During the week of Thanksgiving, the Wounded Warriors Project (“WWP”) served up a steaming helping of lawsuit to fellow non-profit, Help Indiana Vets.

Both organizations are designed to help veterans. According to Help Indiana Vets, however, WWP is a fraud. Dean Graham, the owner of Help Indiana Vets, posted an article on its website alleging that WWP is a sham because it does not donate a majority of its profits directly to veterans in need. The article picked up more exposure when it was posted on Facebook, yet more proof to never discount the power of social media. Soon many individuals were posting about their disappointment with WWP and cancelling their subscriptions.

Ultimately, Graham’s criticisms reached those at WWP, and they were not game for having the organization’s name dragged through the mud.  (They draw the line at Tough Mudder).

WWP is very, very proud of its reputation. In the 31-page complaint (the “Complaint”) filed in the United States District Court for the Southern District of Indiana, WWP outlined the different services it provides to veterans to fulfill its mission of “honoring and empowering injured service members.”

In November, Help Indiana Vets attacked this reputation by publishing a number of disparaging statements about WWP on its website (http://www.helpindianavets.com), including comments about how WWP was “best paid non-profit ever…” and that it “was really a fraud…that needs to be investigated immediately.” Also, on the same page as these statements, a link enabled website visitors to make a PayPal donation to Help Indiana Vets. This was a follow-up to an email with similar content that had been sent to government officials and entities back in July.

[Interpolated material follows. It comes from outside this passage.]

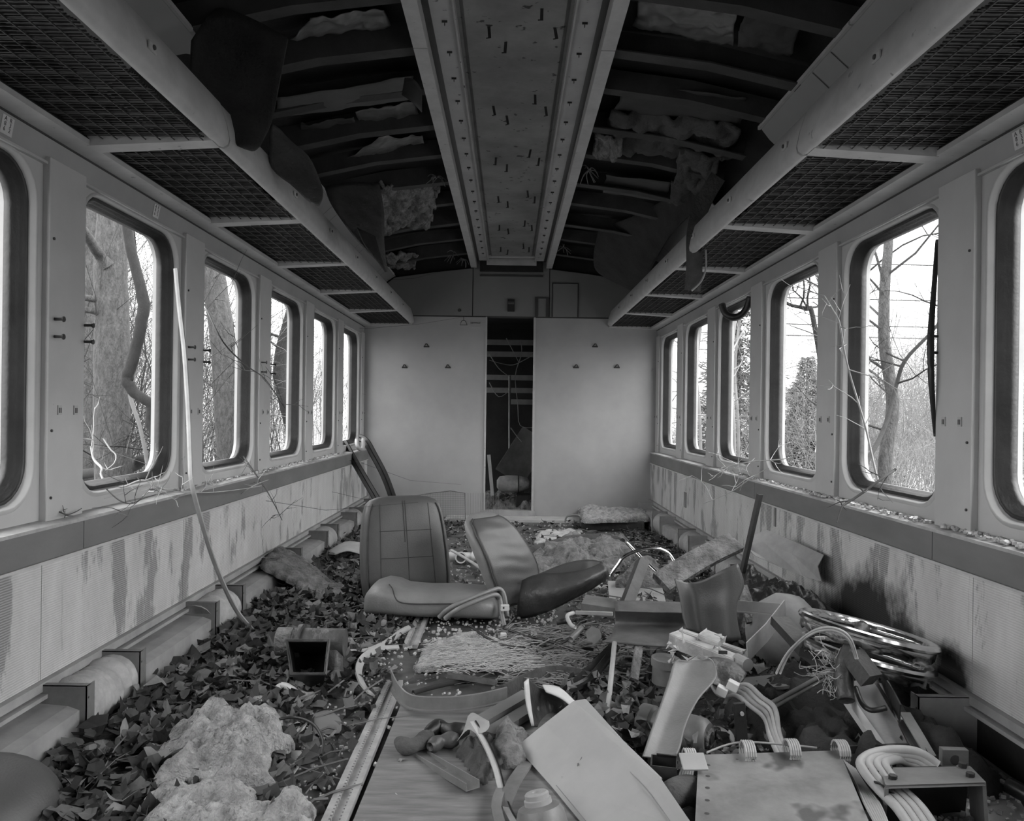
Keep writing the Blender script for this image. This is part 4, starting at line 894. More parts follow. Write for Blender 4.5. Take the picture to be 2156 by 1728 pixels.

The six-count Complaint against Help Indiana Vets alleges false advertising, criminal deception, defamation, unfair competition, tortious interference with business relationships, and unjust enrichment. It can be accessed here. In the Complaint, the bottom line is that Help Indiana Vets seeks to drag WWP’s name through the mud and divert its donations.

But is legal action worth it?

To me, the act of filing a lawsuit seems a little drastic. WWP has worked hard to build its reputation, and there’s no question that it should defend that reputation. But couldn’t it just as easily have done that by writing to Dean Graham and threatening him with legal action if he didn’t stop his actions? His company is small and new; theirs is big and established. There’s no mention in the Complaint that this was attempted.

And here’s the another point. I’m blogging about this story because it’s interesting (ah, the power of social media). One non-profit for vets, suing another non-profit for vets. Who would have thought? This wouldn’t be interesting, however,  if the two organizations had just slugged it out on-line. WWP could have done an email blast to its thousands of followers about the accusations and clarifying where its money goes. Or it could have addressed the attacks on its website, and asked its supporters and allies to spread the word. Instead, it has a public lawsuit where all variations of the tagline address that it is being accused of “being a fraud.” Why be so vocal about it?